In 1715 Peter decided to make another tour of Europe, this time accompanied by his wife. He was enthusiastically received and entertained at Paris, where he continued his study of the arts, sciences, and laws. From Paris he went to Berlin, where he was received with equal attention. Everywhere he commanded the respect due his station and abilities, although he was rough and uncouth in his ways. The one thing which marked him was his strength of character. He was plain, temperate, and straight-forward. Peter seems to have made a better impression than did his wife, who was fat, vulgar, and covered with jewels and crosses, although she was a very able women, and after Peter's death carried on his good work.

Catherine was not Peter's first wife. In his youth he had been married to Eudoxia, whom he had divorced, and by her had had one son, Alexis. This son, Alexis, was destined to become the hero of a most dreadful tragedy. He was as great a trial to Peter as Absalom was to David. He was weak, dissipated, and dissolute. He cared nothing for the reforms of his father, was in league with his enemies, and was totally unfit to be the future Czar of Russia. Peter remonstrated with him again and again, but vainly. At last his patience being exhausted, there seemed to be nothing left to be done but to disinherit his worthless son, for he knew that if Alexis came to the throne his own life-work would have been wasted. Arbitrary as was Peter's action in disinheriting his son, he violated no positive custom, for as yet there existed no laws regarding the order of succession, and in view of his motive of promoting the welfare of Russia this act must be reckoned among his most commendable measures.

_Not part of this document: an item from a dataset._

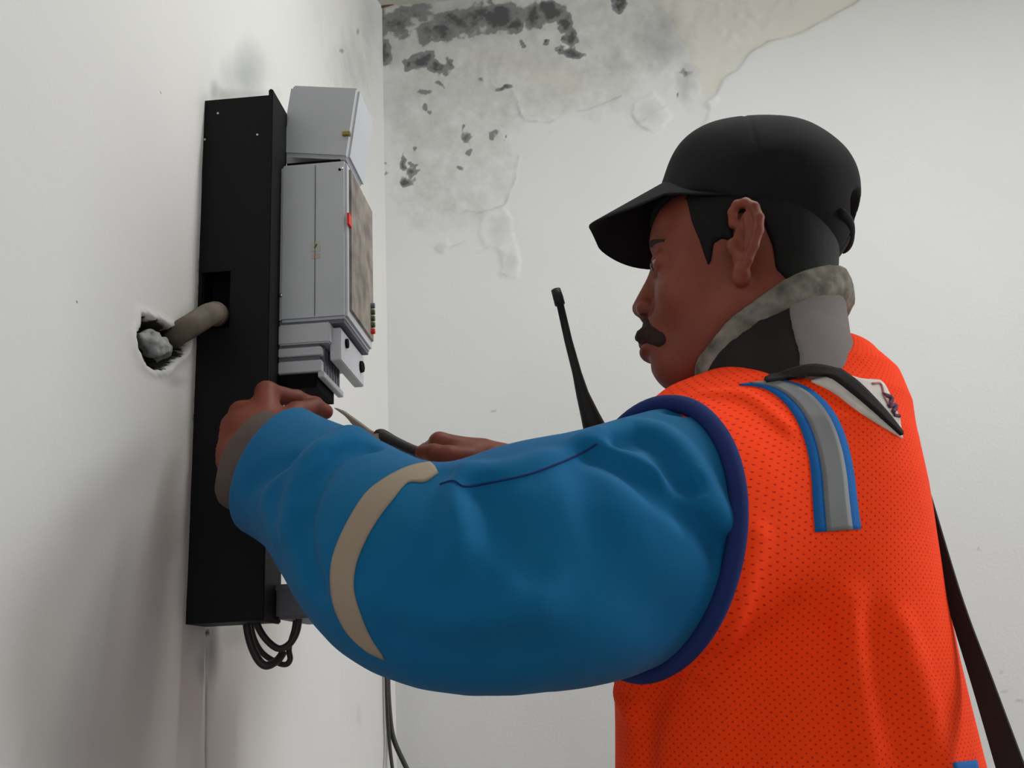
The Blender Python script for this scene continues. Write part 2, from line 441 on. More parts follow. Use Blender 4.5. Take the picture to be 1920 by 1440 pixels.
# ---- back wall: peeling paint and mould
LIP = [(1640, -20), (1600, 8), (1560, 30), (1510, 58), (1480, 70), (1440, 78), (1405, 100), (1392, 118), (1383, 132), (1374, 136), (1358, 146), (1350, 158), (1345, 172), (1338, 182), (1322, 192)]
PAINT = LIP+[(1330, 205), (1280, 330), (1150, 520), (700, 620), (700, 2200), (2600, 2200), (2600, -200), (1640, -200)]
FLAKES = [[(1225, 172), (1238, 186), (1250, 205), (1262, 215), (1240, 240), (1225, 250), (1200, 236), (1183, 215), (1188, 192)],
          [(905, 398), (944, 384), (960, 410), (963, 446), (932, 462), (908, 466), (897, 440)],
          [(932, 466), (968, 452), (976, 490), (970, 520), (948, 516), (936, 512), (940, 490)],
          [(815, 462), (838, 446), (846, 462), (832, 474), (818, 474)],
          [(1325, 182), (1340, 178), (1350, 190), (1330, 204), (1320, 196)],
          [(880, 330), (930, 285), (972, 292), (966, 335), (946, 384), (900, 392), (862, 394), (850, 360)]]
LIPS2 = [[(972, 292), (966, 335), (952, 372), (944, 386), (920, 394), (895, 398), (870, 394)],
         [(918, 150), (926, 164), (940, 168), (956, 163), (968, 185), (975, 215), (985, 226), (1030, 230), (1060, 212), (1100, 206), (1130, 195), (1165, 180)],
         [(895, 470), (932, 463), (960, 450)], [(845, 463), (865, 456), (875, 450)], [(936, 466), (950, 478), (942, 490)], [(938, 512), (955, 520), (970, 521)],
         [(1196, 234), (1220, 218), (1252, 196)]]
def disp_back(P, px):
    h = 0.004*(fbm(P*np.array([4, 1, 4])+3)-0.5)
    wob = px+5*np.stack([fbm(P*60)-.5, fbm(P*60+9)-.5], 1)
    sd = poly_sd(wob, PAINT); h += 0.0035*sstep(-sd, -1.5, 1.5)*np.exp(-np.clip(seg_dist2(px, LIP)-2, 0, None)/110.)
    for i, f in enumerate(FLAKES):
        s = poly_sd(wob, f); h += (0.0020 if i != 5 else -0.0010)*sstep(-s, -1.2, 2.5)
    for l in LIPS2:
        d = seg_dist2(wob, l); h += 0.0013*np.exp(-(d/2.4)**2)*(0.3+1.4*fbm(P*30))
    old = sstep(-poly_sd(px, [(700, -60), (1620, -60), (1340, 190), (1000, 260), (960, 430), (720, 470)]), 0, 60)
    h += old*0.0022*(np.abs(fbm(P*28)-0.47)*4-0.4)
    return h
MOLD = [(792, 112, 26, 16, .95), (820, 128, 20, 12, .9), (765, 118, 14, 14, .8), (845, 118, 12, 14, .7), (830, 60, 30, 22, .85), (860, 40, 60, 26, .78), (925, 30, 60, 26, 1), (965, 50, 26, 18, .9), (1000, 30, 22, 30, .85),
        (1030, 18, 34, 16, 1), (1055, 42, 18, 22, .95), (1068, 72, 18, 16, .9), (1070, 98, 26, 12, .85), (1048, 93, 10, 8, .8), (1160, 4, 18, 14, .9), (740, 45, 46, 34, .72), (716, 98, 22, 30, .85), (750, 60, 30, 20, .7), (708, 40, 16, 40, .7), (800, 60, 24, 24, .72), (770, 20, 70, 22, .62),
        (756, 302, 10, 16, .85), (768, 320, 12, 10, .8), (758, 342, 13, 12, .9), (779, 306, 7, 7, .65), (779, 275, 6, 7, .7), (868, 245, 5, 18, .75), (876, 262, 11, 11, .85), (882, 290, 7, 12, .65), (857, 314, 8, 7, .7), (922, 250, 11, 14, .66),
        (940, 165, 20, 6, .75), (803, 205, 7, 10, .75), (795, 178, 14, 10, .6), (822, 157, 14, 8, .66), (1285, 140, 16, 18, .5), (1020, 78, 7, 6, .7), (978, 78, 6, 5, .7), (1270, 172, 7, 6, .55), (720, 300, 8, 6, .5), (720, 325, 8, 5, .5), (900, 150, 12, 8, .5), (952, 258, 6, 10, .5)]
def masks_back(P, px0):
    px = px0+np.stack([34*(fbm(P*32)-.44)+16*(fbm(P*90)-.44), 34*(fbm(P*32+7)-.44)+16*(fbm(P*90+5)-.44)], 1)
    old = sstep(-poly_sd(px, [(690, -80), (1320, -80), (1300, 120), (1180, 240), (1000, 270), (975, 330), (960, 440), (800, 480), (700, 420)]), -30, 90)*0.62
    cream = sstep(-poly_sd(px, [(1130, -80), (1700, -80), (1600, 8), (1510, 60), (1405, 102), (1352, 155), (1340, 184), (1318, 186), (1300, 120), (1250, 40)]), -4, 6)*0.9
    cr2 = sstep(-poly_sd(px, [(870, 65), (990, 70), (1100, 100), (1160, 180), (1050, 210), (930, 150), (850, 130)]), -20, 40)*0.6
    soot = blobs(px, [(1240, 75, 60, 60, .55), (1290, 150, 22, 45, .55), (850, 30, 170, 45, .5), (720, 60, 60, 70, .5), (1130, 110, 60, 30, .3), (740, 190, 60, 60, .35), (940, 350, 30, 30, .25), (1222, 210, 32, 34, .36), (935, 430, 34, 36, .34), (955, 490, 20, 28, .3), (825, 462, 20, 12, .35)])
    dirt_shade = np.zeros(len(px))
    for l in [[(x+0.0, y) for x, y in q] for q in LIPS2]+[LIP, [(1183, 214), (1200, 236), (1225, 250), (1240, 240)], [(905, 398), (895, 400)]]:
        d = seg_dist2(px0, l); soot = np.maximum(soot, 0.7*fbm(P*40)*np.exp(-((d)/3.0)**2))
    dirt_shade = np.maximum(dirt_shade, blobs(px, [(1020, 78, 4, 4, .7), (1160, 8, 10, 8, .5)]))
    for x, y in ((1675, 692), (1882, 1290), (1872, 1255), (1845, 1035), (1905, 1310), (920, 772), (1795, 1175)): soot = np.maximum(soot, 0.55*np.exp(-(((px[:, 0]-x)/7)**2+((px[:, 1]-y)/4)**2)))
    return dict(old=old, cream=np.maximum(cream, cr2), soot=soot, mold=blobs(px, MOLD)*1.05, dirt_shade=dirt_shade)
grid_wall('wall_back', 1, YW, XW-0.01, 1.30, 0.95, ZC+0.004, 0.004, M['wall_back'], disp_back, masks_back,
          [(1.295, XR, 0.0, ZC), (XW-0.01, 1.30, 0.0, 0.955)])

# ---- left wall: chased hole for the conduit, stains, uneven plaster
HOLE = [(264, 590), (282, 598), (300, 604), (322, 618), (345, 622), (352, 640), (344, 662), (328, 672), (312, 690), (298, 692), (282, 690), (268, 678), (258, 655), (255, 628), (262, 610)]
def disp_left(P, px):
    h = 0.006*(fbm(P*np.array([1, 3.5, 2.0])+5)-0.5)+0.0012*(fbm(P*18)-0.5)
    wob = px+8*np.stack([fbm(P*70)-.5, fbm(P*70+9)-.5], 1)
    sd = poly_sd(wob, HOLE); h -= 0.05*sstep(-sd, -2, 7)
    h += 0.0025*np.exp(-((sd-5)/6)**2)
    low = sstep(px[:, 1], 950, 1150)
    h += low*(0.007*np.exp(-((px[:, 0]-622)/12)**2)+0.006*sstep(px[:, 0], 560, 615))
    h += 0.016*sstep(P[:, 1], YW-0.10, YW+0.01)**2
    d = np.abs(px[:, 0]-389+0.004*(px[:, 1]-1300)); h -= 0.003*np.exp(-(d/2.0)**2)*sstep(px[:, 1], 1150, 1200)
    return h
def masks_left(P, px):
    soot = blobs(px, [(462, 140, 44, 60, .62), (455, 178, 60, 18, .7), (402, 172, 10, 22, .6), (395, 1215, 20, 60, .85), (380, 1250, 12, 40, .6), (440, 1195, 60, 30, .35), (655, 120, 40, 70, .35), (690, 40, 20, 80, .3), (300, 700, 30, 18, .4), (300, 640, 60, 60, .35), (330, 715, 30, 12, .45), (668, 1340, 6, 40, .25)])
    d = np.abs(px[:, 0]-389+0.004*(px[:, 1]-1300)); soot = np.maximum(soot, 0.9*np.exp(-(d/2.2)**2)*sstep(px[:, 1], 1150, 1180))
    sd = poly_sd(px, HOLE); edge = np.exp(-((sd+2)/7)**2)*0.55
    dirt_shade = np.maximum(edge, sstep(-sd, -2.5, 1.5)*1.2)  # darkens the hole's lining: the shade inside it is painted on
    dirt_shade = np.maximum(dirt_shade, blobs(px, [(303, 174, 3, 3, .8), (145, 567, 4, 3, .7), (327, 516, 3, 5, .75), (390, 1185, 7, 14, .62), (388, 150, 3, 8, .5)]))
    ed = np.abs(px[:, 0]-(383-33*(px[:, 1]-185)/985)); dirt_shade = np.maximum(dirt_shade, 0.50*np.exp(-(ed/4)**2)*((px[:, 1] > 480) & (px[:, 1] < 800)))  # darker strip along the backing box's left edge
    old = blobs(px, [(660, 130, 60, 120, .6), (600, 40, 60, 60, .4), (650, 1350, 40, 90, .3)])
    return dict(old=old, cream=np.zeros(len(px)), soot=soot, mold=blobs(px, [(640, 95, 12, 8, .5), (672, 60, 8, 12, .45)]), dirt_shade=dirt_shade)
grid_wall('wall_left', 0, XW, 0.60, YW+0.02, 0.95, ZC+0.004, 0.004, M['wall_left'], disp_left, masks_left,
          [(YR, 0.605, 0.0, ZC), (0.60, YW, 0.0, 0.955)])

for nm, lo, hi, m in (('floor', (XW-0.1, YR-0.1, -0.1), (XR+0.1, YW+0.1, 0), 'floor'), ('ceiling', (XW-0.1, YR-0.1, ZC), (XR+0.1, YW+0.1, ZC+0.1), 'ceiling')):
    tag(MB().box(lo, hi).build(nm, M[m]), kind='structure')
# right wall with its window opening, rear wall with its doorway
b = MB()
b.box((XR, YR, 0), (XR+0.12, 0.63, ZC)).box((XR, 1.97, 0), (XR+0.12, YW, ZC)).box((XR, 0.63, 0), (XR+0.12, 1.97, 1.38)).box((XR, 0.63, 2.50), (XR+0.12, 1.97, ZC))
tag(b.build('wall_right', M['wall_left']), kind='structure')
b = MB(); b.box((XW, YR-0.12, 0), (0.15, YR, ZC)).box((1.35, YR-0.12, 0), (XR, YR, ZC)).box((0.15, YR-0.12, 2.15), (1.35, YR, ZC))
tag(b.build('wall_rear', M['wall_left']), kind='structure')
b = MB()
for lo, hi in (((XR+0.02, 0.63, 1.38), (XR+0.08, 0.68, 2.50)), ((XR+0.02, 1.92, 1.38), (XR+0.08, 1.97, 2.50)), ((XR+0.02, 0.68, 1.38), (XR+0.08, 1.92, 1.43)), ((XR+0.02, 0.68, 2.45), (XR+0.08, 1.92, 2.50)), ((XR+0.03, 1.28, 1.43), (XR+0.07, 1.32, 2.45))):
    b.box(lo, hi)
tag(b.build('window_1', M['wood']), kind='structure')
lamp = thing('ceiling_tube_lamp', (0.52, 1.14, ZC), 'white batten lamp with one fluorescent tube under the ceiling', 'lamp')
MB().box((-0.10, 1.105, ZC-0.045), (1.14, 1.175, ZC-0.0005)).build('batten', M['wood'], lamp, bevel=0.004)
for x_ in (-0.09, 1.13): MB().box((x_-0.015, 1.12, ZC-0.085), (x_+0.015, 1.16, ZC-0.044)).build('lamp_holder', M['wood'], lamp, bevel=0.003)
tm = bpy.data.materials.new('lit_tube'); tm.use_nodes = True; tb = tm.node_tree.nodes['Principled BSDF']; tb.inputs['Base Color'].default_value = (.9, .9, .9, 1)
tb.inputs['Emission Color'].default_value = (0.97, 1, 0.98, 1); tb.inputs['Emission Strength'].default_value = 6.0
MB().tube([(-0.08, 1.14, ZC-0.068), (1.12, 1.14, ZC-0.068)], 0.013, 14).build('tube', tm, lamp, smooth=True)
# thin brown rod standing in for the crack where wall meets ceiling
p0 = at(700, 17, YW-0.004); p1 = at(800, -8, YW-0.004)
tag(MB().tube([p0, (p0+p1)/2, p1], 0.0022, 8).build('crack_line_1', material('brown_crack', srgb(110, 80, 55), 0.8)), kind='structure')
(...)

Then the question arose, What was to be done with his son? Should he confine him in a convent or shut him up in, a State prison or make away with him? Any choice would be bad. If he shut him up the scheming priests and boyars might make him Czar after Peter's death and so undo all his good work. If he should make away with Alexis the curses of his enemies and the disapproval of all Europe would follow him as an unnatural father. He knew that his son had been conspiring with the Muscovite party the party hostile to reforms against him, so he decided to bring him to trial for high treason. The Court found Alexis guilty. Whether his father would have concurred in this decision or would have used his prerogative and have pardoned him will never be known. Alexis, probably over-come with fright and repentance, was suddenly taken with a fit of apoplexy, and dieci imploring his father's forgiveness. This tragedy has always been regarded as a great stain on Peter's reign. He can, indeed, hardly be acquitted of the charge of unfatherly severity. Yet his position was undeniably a trying and difficult one. Fathers who have had the experience of dissolute and prodigal sons will be disposed to judge him leniently.

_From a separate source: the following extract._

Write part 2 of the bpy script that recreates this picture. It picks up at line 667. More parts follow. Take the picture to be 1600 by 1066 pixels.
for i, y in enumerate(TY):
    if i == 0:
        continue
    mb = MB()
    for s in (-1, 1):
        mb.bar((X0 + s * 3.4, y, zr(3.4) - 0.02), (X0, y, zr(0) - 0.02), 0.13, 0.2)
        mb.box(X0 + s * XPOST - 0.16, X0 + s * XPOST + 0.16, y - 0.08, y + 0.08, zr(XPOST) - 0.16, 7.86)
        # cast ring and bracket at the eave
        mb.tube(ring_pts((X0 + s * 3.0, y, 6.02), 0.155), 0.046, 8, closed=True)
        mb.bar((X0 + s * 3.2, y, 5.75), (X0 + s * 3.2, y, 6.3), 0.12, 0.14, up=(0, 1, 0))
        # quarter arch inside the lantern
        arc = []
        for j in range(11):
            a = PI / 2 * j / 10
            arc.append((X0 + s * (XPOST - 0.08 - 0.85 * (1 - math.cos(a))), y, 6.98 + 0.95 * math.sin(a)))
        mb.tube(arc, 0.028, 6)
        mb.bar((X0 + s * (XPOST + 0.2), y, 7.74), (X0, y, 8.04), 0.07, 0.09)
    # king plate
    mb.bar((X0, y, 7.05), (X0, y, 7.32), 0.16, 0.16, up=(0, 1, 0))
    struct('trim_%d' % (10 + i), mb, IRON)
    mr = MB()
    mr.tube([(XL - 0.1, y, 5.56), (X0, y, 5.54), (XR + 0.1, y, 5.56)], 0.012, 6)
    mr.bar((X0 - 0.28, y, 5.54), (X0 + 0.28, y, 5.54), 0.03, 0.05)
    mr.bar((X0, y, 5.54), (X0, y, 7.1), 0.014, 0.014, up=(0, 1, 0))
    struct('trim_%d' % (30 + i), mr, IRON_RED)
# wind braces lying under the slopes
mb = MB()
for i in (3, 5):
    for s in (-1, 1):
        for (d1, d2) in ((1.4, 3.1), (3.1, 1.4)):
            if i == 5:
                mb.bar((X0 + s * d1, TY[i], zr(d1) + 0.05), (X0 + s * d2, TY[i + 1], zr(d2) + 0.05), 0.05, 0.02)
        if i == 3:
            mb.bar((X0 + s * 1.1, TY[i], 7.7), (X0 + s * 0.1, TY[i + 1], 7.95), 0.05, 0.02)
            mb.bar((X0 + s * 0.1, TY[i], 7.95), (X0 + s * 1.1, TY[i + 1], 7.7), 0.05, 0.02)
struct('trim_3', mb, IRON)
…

After the death of Alexis Peter fixed his hopes upon a second son, Peter Petrowitz, who had been borne him by Catherine. Again he was to be disappointed. A year after the tragic death of Alexis, Peter Petrowitz, who had never been very strong, died. This second bereavement completely prostrated the Czar. So deeply did he mourn for his son that he was seized with convulsions, to which he was subject when under any strong excitement. His face was distorted and his neck twisted in a most frightful manner. Even Catherine, who heretofore had been able to manage him in his attacks, could do nothing with him, her presence seemed only to recall to him his grief. Finally, one of his Ministers of State, after Peter had shut himself in his room for three days and three nights, refusing to see any one, spoke to him through the door and besought him to come out, saying there were several matters of State which needed his attention. Peter at last consented to have the door opened. His mind was diverted from his trouble and he suffered himself to be lead forth and to be given food.

Until the end of his reign Peter went on to complete the reforms he had undertaken in the internal condition of his Empire and sought in every way to strengthen his power and influence among foreign Nations. His only apprehension seems to have been that after his death the work he had begun would not be continued. He looked about anxiously for a successor, and at last deter-mined to leave the throne to his wife, Catherine. In order to secure her ascension to the throne he deter-mined to have her crowned during his life-time. He sent out printed forms to all parts of the country, asking that a solemn oath be given by all to acknowledge the right of the Czar to name his successor, and to support and adhere to anything this successor might do. He did not mention his intentions of electing Catherine. His people readily signed the paper.

The first step taken toward making public his intentions was the issue of a proclamation telling of his design and the reasons for it. He gave many instances in history where great rulers had raised their wives to reign with them. He spoke of Catherine's many services to him and to the State, calling her his "tried and trusted friend." He recalled to his people's mind her saving of his army at the time of the war with the Turks, in which he was so sore beset. Finally, in the year 1724, at Moscow, Catherine was declared Empress of Russia. This ceremony was not a mere empty proceeding. Legal steps were taken to transfer the supreme power into her hands at the death of the Czar. None too soon; for in less than a year after that time Peter died, on the 28th of January, 1725.

There is little to be added concerning the character of Peter, justly styled the Great. That he was tyrannical, was plainly not due so much to a lust of power as to the necessity of enforcing his measures, if he would accomplish the great work which he had projected. That he was coarse in his tastes and uncouth in his manners can hardly be urged against him as a fault, in view of the circumstances of his early life. His detractors have refused to see in his actions any higher motive than a personal ambition to make for himself a place and a name among the sovereigns of Europe; but the charge is ill supported by a careful study of all the details of his policy. But whatever may have been the controlling motive of Peter, no one disputes the fact that he laid the foundation of the greatness of the Russian Empire.